Self-Supervised Effective Resolution Estimation With Adversarial Augmentations
M. Kansy, J. Balletshofer, J. Naruniec, C. Schroers, G. Mignone, M. Gross, R. M. Weber
Proceedings of the IEEE/CVF Winter Conference on Applications of Computer Vision (WACV) Workshops (Waikoloa, USA, January 3-7, 2023), pp. 573-582
Abstract
High-resolution, high-quality images of human faces are desired as training data and output for many modern applications, such as avatar generation, face super-resolution, and face swapping. The terms high-resolution and high-quality are often used interchangeably; however, the two concepts are not equivalent, and high-resolution does not always imply high-quality. To address this, we motivate and precisely define the concept of effective resolution in this paper. We thereby draw connections to signal and information theory and show why baselines based on frequency analysis or compression fail.
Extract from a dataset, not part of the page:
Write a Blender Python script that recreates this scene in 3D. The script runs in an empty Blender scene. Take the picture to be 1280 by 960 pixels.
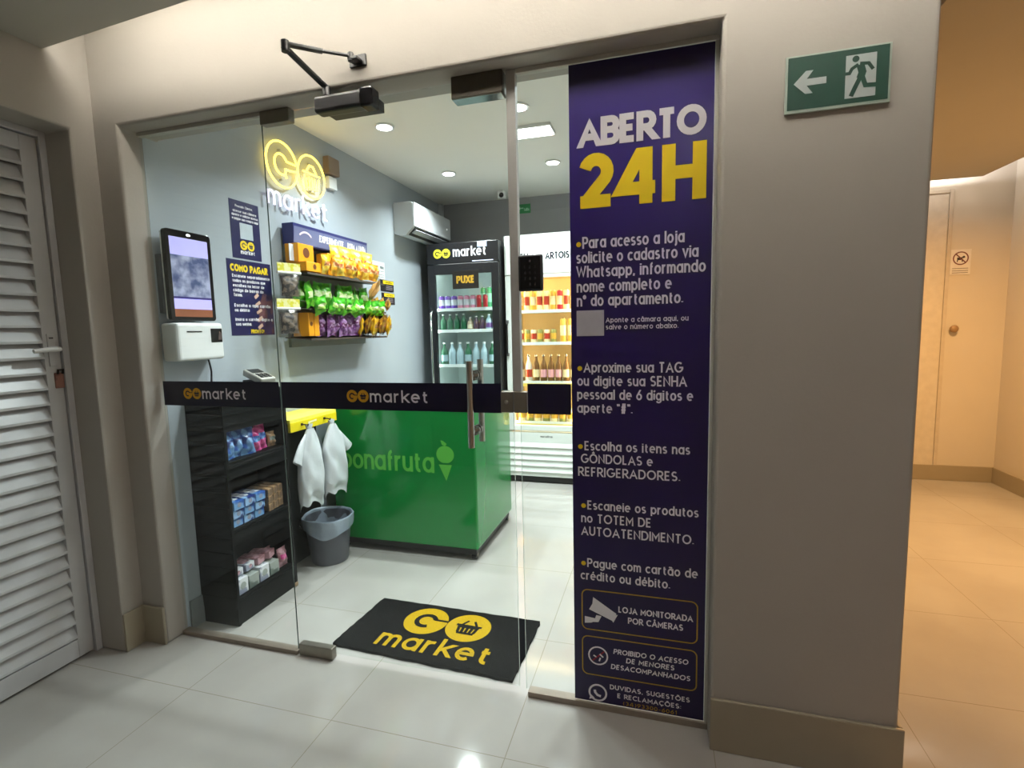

Instead, we propose a novel self-supervised learning scheme to train a neural network for effective resolution estimation without human-labeled data. It leverages adversarial augmentations to bridge the domain gap between synthetic and real, authentic degradations -- thus allowing us to train on domains, such as human faces, for which no or only few human labels exist. Finally, we demonstrate that our method outperforms state-of-the-art image quality assessment methods in estimating the sharpness of real and generated human faces, despite using only unlabeled data during training.